By Megan McDonald April 18, 2011


Jason Bradley, Kate Hampton, Jud Williford and Scott Kerns in the Asolo Rep’s

The Innocents.


Who are the innocents in Steven Drukman’s new play The Innocents, now onstage in a world premiere at the Asolo Rep? Are they the approaching-40 couple, Daniel and Edie, planning to have a baby together even though Daniel is gay? Are they the two young men who enter their lives and alter the family dynamic? Or are they us—the audience, Americans in general, etc.?


The answer to that question shifts back and forth during the evening, providing some food for thought on what family means and what people will do to attain their version of a family. We first meet Daniel (Jud Williford) as he’s coming off another in what seems to be a series of one-night stands with a new young man, the Israeli Liron (Scott Kerns), he picked up at the airport in San Francisco, where he and Edie share a home. Edie’s used to Daniel’s sexual escapades, and it doesn’t matter to her as long as he’s the father to the baby they’re trying to create. Daniel shouldn’t be jealous, either, when professor Edie (Kate Hampton) begins a relationship with a young graduate student, Sutter (Jason Bradley). And for a time it does seem that all four can live, in some accepted fashion, under one roof—a family for the 21st century.


But things get more complicated, of course, and Daniel’s opening line of the play—“It began innocently enough”—continues to gain new meanings as we learn more about the characters and their motivations. Lies are told, trust is shattered—who will end up getting what they want?


The play is sharply directed by Anders Cato, and Drukman’s dialogue and sense of scene development are often equally sharp. The Innocents can be funny, and it can be painful.
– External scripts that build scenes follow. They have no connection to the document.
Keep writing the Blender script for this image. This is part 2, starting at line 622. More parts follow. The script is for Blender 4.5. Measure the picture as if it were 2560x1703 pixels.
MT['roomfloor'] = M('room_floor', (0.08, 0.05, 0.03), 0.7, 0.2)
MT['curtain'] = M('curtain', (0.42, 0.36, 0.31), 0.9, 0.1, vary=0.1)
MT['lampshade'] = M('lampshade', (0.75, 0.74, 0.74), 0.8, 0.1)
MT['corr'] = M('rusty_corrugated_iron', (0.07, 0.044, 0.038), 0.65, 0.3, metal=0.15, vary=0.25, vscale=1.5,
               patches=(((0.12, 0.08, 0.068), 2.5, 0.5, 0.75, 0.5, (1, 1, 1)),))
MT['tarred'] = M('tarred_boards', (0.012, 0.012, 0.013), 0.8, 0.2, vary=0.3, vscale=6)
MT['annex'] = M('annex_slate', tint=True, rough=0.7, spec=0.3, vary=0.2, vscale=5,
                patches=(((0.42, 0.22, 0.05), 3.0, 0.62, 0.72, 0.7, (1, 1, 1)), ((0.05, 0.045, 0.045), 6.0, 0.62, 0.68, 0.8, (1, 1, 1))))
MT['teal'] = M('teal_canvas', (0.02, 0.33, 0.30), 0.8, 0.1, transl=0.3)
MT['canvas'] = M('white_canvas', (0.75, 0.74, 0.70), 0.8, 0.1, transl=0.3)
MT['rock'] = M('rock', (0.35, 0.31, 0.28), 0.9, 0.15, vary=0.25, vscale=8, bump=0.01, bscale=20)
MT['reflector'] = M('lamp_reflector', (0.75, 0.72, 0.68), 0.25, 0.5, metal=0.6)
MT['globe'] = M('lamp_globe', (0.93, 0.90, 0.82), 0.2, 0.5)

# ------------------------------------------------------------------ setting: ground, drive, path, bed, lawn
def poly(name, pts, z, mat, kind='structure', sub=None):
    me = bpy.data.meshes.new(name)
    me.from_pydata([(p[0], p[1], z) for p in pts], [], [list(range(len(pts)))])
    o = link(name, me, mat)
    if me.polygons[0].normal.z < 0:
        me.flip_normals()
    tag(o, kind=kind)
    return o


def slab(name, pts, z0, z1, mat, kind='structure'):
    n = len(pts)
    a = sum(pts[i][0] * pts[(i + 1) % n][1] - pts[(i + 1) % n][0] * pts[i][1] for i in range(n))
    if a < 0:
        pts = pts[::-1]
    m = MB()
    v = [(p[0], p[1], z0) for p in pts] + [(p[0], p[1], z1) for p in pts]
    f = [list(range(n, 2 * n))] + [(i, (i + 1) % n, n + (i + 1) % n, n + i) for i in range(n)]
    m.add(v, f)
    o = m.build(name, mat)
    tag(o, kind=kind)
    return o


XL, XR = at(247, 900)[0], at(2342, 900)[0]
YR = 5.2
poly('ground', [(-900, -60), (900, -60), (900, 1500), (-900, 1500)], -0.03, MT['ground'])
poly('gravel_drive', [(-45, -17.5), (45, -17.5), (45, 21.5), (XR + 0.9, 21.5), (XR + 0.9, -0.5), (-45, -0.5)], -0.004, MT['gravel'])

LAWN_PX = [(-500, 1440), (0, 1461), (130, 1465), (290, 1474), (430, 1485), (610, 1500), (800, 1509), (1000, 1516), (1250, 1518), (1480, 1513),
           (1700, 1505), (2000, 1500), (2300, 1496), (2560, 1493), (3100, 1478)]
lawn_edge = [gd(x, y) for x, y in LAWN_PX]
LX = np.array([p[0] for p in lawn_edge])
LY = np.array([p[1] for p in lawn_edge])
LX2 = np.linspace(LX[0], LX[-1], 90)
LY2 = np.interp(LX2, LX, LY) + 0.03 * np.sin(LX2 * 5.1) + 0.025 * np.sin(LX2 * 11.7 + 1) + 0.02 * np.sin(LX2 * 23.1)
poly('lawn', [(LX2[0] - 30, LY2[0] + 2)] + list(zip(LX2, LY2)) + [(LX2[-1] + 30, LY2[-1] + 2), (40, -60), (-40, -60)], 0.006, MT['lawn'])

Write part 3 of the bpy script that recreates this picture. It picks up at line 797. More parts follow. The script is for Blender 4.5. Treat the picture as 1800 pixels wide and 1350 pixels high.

But I found myself not quite as involved for the course of the whole evening as I wanted to be. In part, that’s because I found the initial motivation for Daniel and Edie wanting a baby so passionately (the fact that Daniel himself was adopted figures in, but doesn’t seem totally convincing) lacking; they don’t really seem like people for whom a child is suddenly the most important thing in their lives. And overall, they’re not as interesting as the two younger characters, especially Liron, played with energy and finesse by Kerns. The air becomes more electric whenever he’s onstage, and he and Bradley, in their scenes together, make a compelling counterpart to Daniel and Edie.


Perhaps there are ways for Drukman to heighten the Daniel-Edie relationship in this new work, which sprang from last year’s Unplugged series of new play readings at the Asolo Rep. As it stands now, there are still enough powerful moments to make The Innocents worth seeing.